— begin Collected data —

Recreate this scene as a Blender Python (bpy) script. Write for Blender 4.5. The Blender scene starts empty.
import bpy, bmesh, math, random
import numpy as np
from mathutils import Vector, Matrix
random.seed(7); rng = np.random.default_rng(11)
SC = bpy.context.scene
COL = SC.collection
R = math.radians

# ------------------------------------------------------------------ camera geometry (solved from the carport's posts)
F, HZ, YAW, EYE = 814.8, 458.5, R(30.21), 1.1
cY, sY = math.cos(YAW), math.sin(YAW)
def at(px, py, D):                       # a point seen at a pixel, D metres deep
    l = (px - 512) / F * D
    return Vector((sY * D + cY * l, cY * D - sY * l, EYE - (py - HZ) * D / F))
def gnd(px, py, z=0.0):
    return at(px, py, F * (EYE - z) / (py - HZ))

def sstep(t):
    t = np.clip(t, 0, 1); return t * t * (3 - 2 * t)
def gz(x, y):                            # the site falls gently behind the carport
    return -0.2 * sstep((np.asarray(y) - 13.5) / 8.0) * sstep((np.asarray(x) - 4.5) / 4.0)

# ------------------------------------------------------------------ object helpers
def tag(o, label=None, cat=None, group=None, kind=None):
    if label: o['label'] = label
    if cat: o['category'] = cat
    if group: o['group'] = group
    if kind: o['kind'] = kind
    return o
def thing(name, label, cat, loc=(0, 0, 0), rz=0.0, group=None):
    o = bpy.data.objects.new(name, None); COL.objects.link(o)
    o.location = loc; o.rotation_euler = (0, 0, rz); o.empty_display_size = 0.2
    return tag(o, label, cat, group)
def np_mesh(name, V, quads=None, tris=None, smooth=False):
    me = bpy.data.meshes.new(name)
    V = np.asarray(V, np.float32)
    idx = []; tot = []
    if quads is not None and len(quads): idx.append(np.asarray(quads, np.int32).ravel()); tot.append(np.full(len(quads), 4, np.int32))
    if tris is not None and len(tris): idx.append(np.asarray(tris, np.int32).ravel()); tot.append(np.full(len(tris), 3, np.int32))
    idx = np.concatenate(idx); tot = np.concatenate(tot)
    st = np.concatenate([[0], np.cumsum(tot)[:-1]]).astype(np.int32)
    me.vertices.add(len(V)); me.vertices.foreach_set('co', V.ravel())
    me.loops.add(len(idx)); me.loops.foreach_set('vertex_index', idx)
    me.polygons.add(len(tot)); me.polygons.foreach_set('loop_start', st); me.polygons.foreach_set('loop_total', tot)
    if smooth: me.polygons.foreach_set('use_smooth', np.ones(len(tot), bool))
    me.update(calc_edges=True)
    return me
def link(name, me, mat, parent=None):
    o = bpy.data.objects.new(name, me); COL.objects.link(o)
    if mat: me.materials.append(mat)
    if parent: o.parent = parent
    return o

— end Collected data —

> _Task goal_
Output the listing above without altering a single character.

> _Task result_
Recreate this scene as a Blender Python (bpy) script. Write for Blender 4.5. The Blender scene starts empty.
import bpy, bmesh, math, random
import numpy as np
from mathutils import Vector, Matrix
random.seed(7); rng = np.random.default_rng(11)
SC = bpy.context.scene
COL = SC.collection
R = math.radians

# ------------------------------------------------------------------ camera geometry (solved from the carport's posts)
F, HZ, YAW, EYE = 814.8, 458.5, R(30.21), 1.1
cY, sY = math.cos(YAW), math.sin(YAW)
def at(px, py, D):                       # a point seen at a pixel, D metres deep
    l = (px - 512) / F * D
    return Vector((sY * D + cY * l, cY * D - sY * l, EYE - (py - HZ) * D / F))
def gnd(px, py, z=0.0):
    return at(px, py, F * (EYE - z) / (py - HZ))

def sstep(t):
    t = np.clip(t, 0, 1); return t * t * (3 - 2 * t)
def gz(x, y):                            # the site falls gently behind the carport
    return -0.2 * sstep((np.asarray(y) - 13.5) / 8.0) * sstep((np.asarray(x) - 4.5) / 4.0)

# ------------------------------------------------------------------ object helpers
def tag(o, label=None, cat=None, group=None, kind=None):
    if label: o['label'] = label
    if cat: o['category'] = cat
    if group: o['group'] = group
    if kind: o['kind'] = kind
    return o
def thing(name, label, cat, loc=(0, 0, 0), rz=0.0, group=None):
    o = bpy.data.objects.new(name, None); COL.objects.link(o)
    o.location = loc; o.rotation_euler = (0, 0, rz); o.empty_display_size = 0.2
    return tag(o, label, cat, group)
def np_mesh(name, V, quads=None, tris=None, smooth=False):
    me = bpy.data.meshes.new(name)
    V = np.asarray(V, np.float32)
    idx = []; tot = []
    if quads is not None and len(quads): idx.append(np.asarray(quads, np.int32).ravel()); tot.append(np.full(len(quads), 4, np.int32))
    if tris is not None and len(tris): idx.append(np.asarray(tris, np.int32).ravel()); tot.append(np.full(len(tris), 3, np.int32))
    idx = np.concatenate(idx); tot = np.concatenate(tot)
    st = np.concatenate([[0], np.cumsum(tot)[:-1]]).astype(np.int32)
    me.vertices.add(len(V)); me.vertices.foreach_set('co', V.ravel())
    me.loops.add(len(idx)); me.loops.foreach_set('vertex_index', idx)
    me.polygons.add(len(tot)); me.polygons.foreach_set('loop_start', st); me.polygons.foreach_set('loop_total', tot)
    if smooth: me.polygons.foreach_set('use_smooth', np.ones(len(tot), bool))
    me.update(calc_edges=True)
    return me
def link(name, me, mat, parent=None):
    o = bpy.data.objects.new(name, me); COL.objects.link(o)
    if mat: me.materials.append(mat)
    if parent: o.parent = parent
    return o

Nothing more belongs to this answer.